New bank liquidity requirements

Lenders push ahead with capital boost as asked by central bank

The central bank is working on a new system setting liquidity requirements for banks as part of plans to strengthen their capital base and upgrade their performance, the central bank has said.

The country’s 23 national banks and 28 foreign units already have a strong capital base, with their adequacy soaring to one of its highest levels of 20.8 per cent at the end of 2010, far higher than the 12 per cent floor set by the central bank in June last year.

Releasing its quarterly bulletin this week, the central bank said the high capital adequacy would help UAE banks, which have the largest asset base in the Arab region, to offset any bad loans by allocating more provisions from their resources.

“In this respect, it is important to note that the central bank is working to implement the Basel 3 adequacy requirements adopted after the 2008 global fiscal crisis,” it said.

“The central bank is also working on rules allowing banks to enhance their liquidity…considering the fact that UAE banks already enjoy high adequacy, the central bank is concentrating on devising a new system for liquidity requirements in the banking system.”

The report showed banks are pushing ahead with boosting their capital in line with central bank instructions, with their combined shareholders equity reaching around Dh256 billion, the highest in the Arab world.

Assets totaled nearly Dh1,605 billion at the end of 2010 compared with Dh1,584 billion at the end of September last year.
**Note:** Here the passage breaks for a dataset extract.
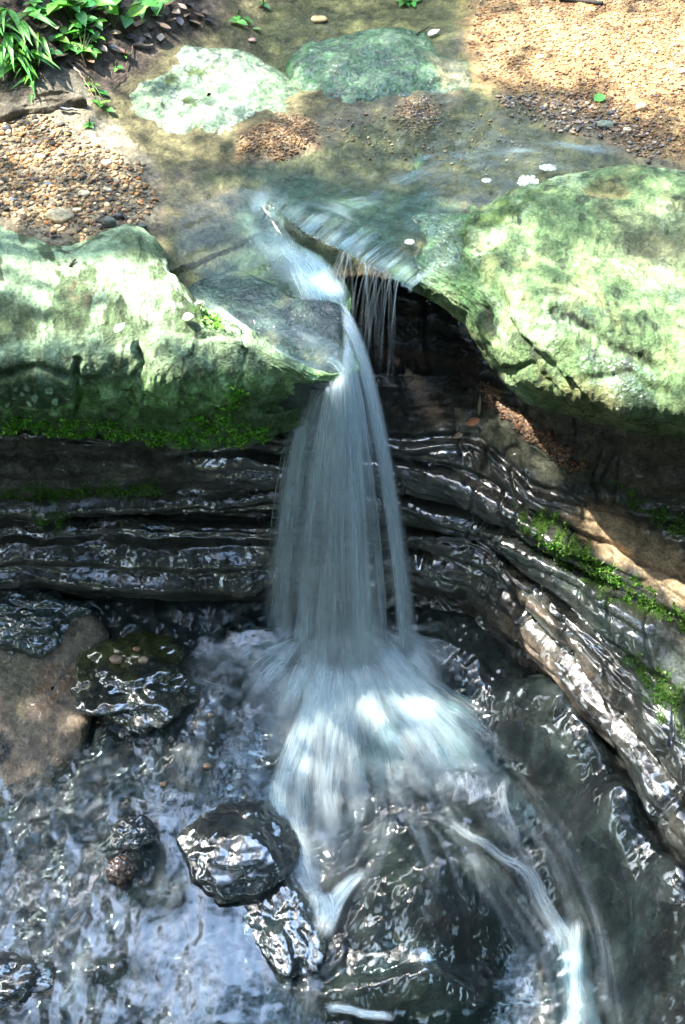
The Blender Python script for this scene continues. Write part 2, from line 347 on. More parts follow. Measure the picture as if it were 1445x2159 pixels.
T = mixc(T, (.16, .12, .06), blob(bpx, bpy_, [(700, 560), (830, 575), (830, 640), (700, 640)], 8, 6))          # warm rock under the lip
T = mixc(T, (.17, .125, .07), blob(bpx, bpy_, [(330, 370), (500, 390), (510, 440), (470, 470), (360, 480), (310, 440)], 18))
T = mixc(T, (.20, .17, .11), blob(bpx, bpy_, [(-200, 230), (210, 235), (320, 330), (340, 470), (250, 500), (-200, 520)], 18))
T = mixc(T, (.19, .165, .115), blob(bpx, bpy_, [(120, 230), (230, 250), (260, 330), (160, 330), (110, 280)], 20))
T = mixc(T, (.22, .15, .075), blob(bpx, bpy_, [(500, 280), (600, 240), (660, 250), (670, 310), (560, 340), (490, 330)], 14))
T = mixc(T, (.20, .14, .06), blob(bpx, bpy_, [(960, -60), (1700, -60), (1700, 360), (1445, 350), (1380, 320), (1200, 240), (1050, 190), (1000, 100)], 24))
T = mixc(T, (.26, .16, .07), blob(bpx, bpy_, [(985, 60), (1050, 20), (1700, -80), (1700, 240), (1445, 215), (1300, 200), (1130, 185), (1010, 180), (975, 110)], 24) * (0.75 + .25 * f1))
T = mixc(T, (.085, .06, .03), blob(bpx, bpy_, [(1040, 190), (1240, 195), (1420, 290), (1380, 340), (1250, 280), (1050, 250)], 24) * .75)
T = mixc(T, (.15, .11, .045), blob(bpx, bpy_, [(820, 250), (860, 205), (910, 210), (930, 250), (880, 290), (820, 280)], 10))
bank = blob(bpx, bpy_, [(-300, -200), (520, -200), (470, 30), (420, 70), (340, 100), (300, 160), (240, 200), (130, 190), (-300, 200)], 20)
T = mixc(T, np.array([.055, .042, .03]), bank); T = T * (1 + bank * (.9 * f2 + .5 * f1))[..., None]
T = mixc(T, (.12, .11, .08), blob(bpx, bpy_, [(-100, 150), (120, 150), (230, 190), (200, 225), (-100, 240)], 14) * .8)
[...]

Deposits maintained their climb to reach nearly Dh1,049 billion at the end of 2010 compared with Dh1,013 billion at the end of September and about Dh982 billion at the end of 2009.

Lending slipped by 1.3 per cent to Dh1,031 billion at the end of 2010 from Dh1,038 billion at the end of September but there was a slight growth compared to its level at the end of 2009, when credit stood at around Dh1,017 billion, the figures showed.